Team at University of St Andrews says Earth needs to work on communicating with extraterrestrials as first contact could happen any day.
Alien Probe
© The Telegraph, UK
An alien probe as depicted in Star Trek.
Aliens could get in touch tomorrow and we must know what to say to them, scientists have warned, as they launched a new research hub to prepare humanity for first contact.

The University of St Andrews has joined forces with the UK SETI (Search for Extraterrestrial Intelligence) Research Network to establish protocols and procedures if aliens are found.

The team warn that although there are measures in place for dealing with threats posed by asteroid impacts, there is no agreed response if a radio signal were picked up from another intelligent lifeform.

The Seti Post-Detection Hub will bring together experts from around the world to decide how to decipher methods, enact space law and anticipate societal impacts.

Dr John Elliott, honorary research fellow in the School of Computer Science at St Andrews and coordinator of the Hub, said: "Will we ever get a message from ET? We don't know. We also don't know when this is going to happen.

"But we do know that we cannot afford to be ill prepared - scientifically, socially, and politically rudderless - for an event that could turn into reality as early as tomorrow and which we cannot afford to mismanage.

"We need to coordinate our expert knowledge not only for assessing the evidence but also for considering the human social response, as our understanding progresses and what we know and what we don't know is communicated. And the time to do this is now."

Truth is out there

The potential for problems in communicating with alien life was explored in the fourth instalment of the Star Trek film franchise, The Voyage Home.

In depicts an alien probe sending out a message that inadvertently plays havoc with human technology with the crisis only resolved when Kirk and his crew realise it is trying to communicate with the planet's whales.

Many scientists now think that intelligent life elsewhere in the universe is a real possibility, and Nasa recently launched an eight-month inquiry to investigate hundreds of unexplained UFO sightings.

The investigation into "unidentified aerial phenomena" is being led by Dr Thomas Zurbuchen, of Nasa's Science Mission Directorate, and is due to report back next summer.

Last year, the Pentagon's Unidentified Aerial Phenomena Task Force released a report into 144 UFO incidents between 2004 and 2021, many of which were spotted by military pilots.

Although investigators concluded that there was no evidence the objects had come from outer space, or a foreign adversary, they said that most could not be explained.

Protocols need updating

Currently, the only existing agreed "contact" protocols for encountering alien life were drawn up by the SETI community itself in 1989, and have not been revised since 2010. But they focus entirely on scientific conduct.

The Royal Society held a Scientific Discussion Meeting on "The detection of extra-terrestrial life and the consequences for science and society" in 2010 but there has been no global agreement on how to handle contact.

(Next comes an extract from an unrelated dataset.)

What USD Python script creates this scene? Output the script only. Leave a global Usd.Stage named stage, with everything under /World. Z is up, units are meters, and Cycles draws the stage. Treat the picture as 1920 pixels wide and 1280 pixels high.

Learning how to decipher an alien language or method of communication is likely to be one of the major hurdles that experts will need to consider.

In a recent BBC documentary First Contact: An Alien Encounter, scientists admitted it may never be possible to understand what aliens are trying to tell us.

Dr Alexander Rehding, professor of music at Harvard University, said humans had still not learned how to translate animal communication.

"Whales are a really good study, and they are in some ways the closest thing that we have to aliens here on Earth," he said.

"Whales are highly intelligent, and their environment is entirely different from ours. The patterns that we hear are purely patterns that we recognise as music, repeated patterns.

"It is a form of vocalising but we don't really know what it's for. Is it music, is it a language? What does it mean? It can give us a sense of how difficult the task at hand is."

Dr Elliott admitted that deciphering an alien language would be tricky without some kind of extraterrestrial Rosetta Stone.

"Nevertheless, much can be gleaned, without this. Language for intelligent species has a structured system that is multi-layered and has internal structure," he said.

"By identifying any patterns within the signal and calculating how these patterns interact, we will then be able to know if it passes this initial surface structure test for displaying evidence of being language-like.

"If so, we will then be able to move on to identifying internal structures displayed by all known intelligent species. Once this is done, we can then move onto deeper levels of 'syntax' to ultimately where it 'meets' semantics."

William Borucki, a former Nasa space scientist, added: "When I look at how Hollywood portrays contact, one of the things that I think is unreal, is that people that can readily communicate and have similar ambitions, similar responses.

"But when I think about intelligent life, and the variety of it on Earth, we've got dogs, we've got apes, we've got octopi that have their intelligence in their arms, not in their head.

"We can't talk to most of the creatures on Earth in an intelligent way. How are we going to talk to intelligent civilisations? I'm not sure we'll ever understand."